Plus tôt, le secrétaire général de l'Otan, Jens Stoltenberg, avait mis en garde contre une défaite de l'Ukraine, alors que la Russie est en train de mobiliser "des centaines de milliers de troupes".

"Le plus grand risque de tous est que Poutine gagne. Si Poutine gagne en Ukraine, le message pour lui et d'autres dirigeants autoritaires sera qu'ils peuvent utiliser la force pour obtenir ce qu'ils veulent", a-t-il averti.

Le président français Emmanuel Macron a certes réaffirmé qu'il désirait "la défaite" de Moscou mais a mis en garde ceux qui veulent "avant tout écraser la Russie", ce qui ne sera "jamais" la "position de la France".

"Je suis convaincu qu'à la fin, ça ne se conclura pas militairement", a-t-il dit à Munich dans un entretien accordé à un groupe de journalistes. "Toutes les options autres que Vladimir Poutine au sein du système actuel" lui "paraissent pires" que le président russe, a-t-il ajouté.

La rencontre de Munich a également permis un entretien entre le chef de la diplomatie américaine Antony Blinken et son homologue chinois Wang Yi au cours duquel le secrétaire d'Etat a mis en garde contre les "implications et les conséquences" pour la Chine s'il s'avérait qu'elle apporte un "soutien matériel" à la Russie dans sa guerre en Ukraine, selon le département d'Etat.

Auparavant, Kamala Harris avait fait savoir que son pays était "troublé par le fait que Pékin a approfondi ses relations avec Moscou depuis le début de la guerre".

"Toute démarche de la Chine visant à fournir un soutien létal à la Russie ne ferait que récompenser l'agression, poursuivre les tueries et saper davantage un ordre fondé sur des règles", a prévenu la vice-présidente.

- "Une issue politique"

Les Européens espèrent convaincre Pékin d'user de son influence sur le maître du Kremlin pour mettre fin à la guerre.

La Chine doit "jouer un rôle responsable" dans la situation actuelle, a jugé le Premier ministre britannique Rishi Sunak.

Wang Yi a présenté son pays comme un champion de la "paix" et redit à Munich qu'il revenait à Moscou et Kiev de "s'asseoir autour de la table et trouver" une issue "politique" au conflit.

Aucun signe d'apaisement n'est en vue dans le conflit qui a vu les troupes russes s'emparer de près d'un cinquième du territoire ukrainien et fait des dizaines de milliers de victimes dans les deux camps.

Samedi, l'armée russe a revendiqué la rare prise d'une localité dans la région de Kharkiv, dans le nord-est de l'Ukraine, où ses troupes sont passées à l'offensive depuis quelques semaines, en parallèle de ses offensives autour de Bakhmout et Vougledar.

Le sentiment général côté alliés et Ukrainiens est que la guerre risque de se prolonger.

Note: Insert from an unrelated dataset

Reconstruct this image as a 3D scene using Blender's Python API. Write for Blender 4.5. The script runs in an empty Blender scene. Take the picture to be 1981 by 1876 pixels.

Il est essentiel de "redoubler d'efforts" dans le soutien militaire à Kiev en accélérant la production d'armements standard, comme les munitions, dont Kiev "a désespérément besoin", a estimé la présidente de la Commission européenne Ursula von der Leyen.

Les membres de l'UE étudient actuellement les moyens de procéder à des achats communs de munitions pour l'Ukraine, selon des sources diplomatiques à Bruxelles.

Egalement en marge de la Conférence, l'ancien champion du monde d'échecs et opposant à Vladimir Poutine, Garry Kasparov, a estimé qu'une victoire ukrainienne était la "pré-condition de la démocratie en Russie", affirmant qu'"aucune dépense (des Occidentaux) n'est excessive pour l'Ukraine".

Les alliés soutiennent les Ukrainiens via des aides financières, humanitaires et militaires, y compris des chars lourds de fabrication occidentale même s'ils tardent à arriver sur le terrain, et via des sanctions économiques drastiques envers la Russie.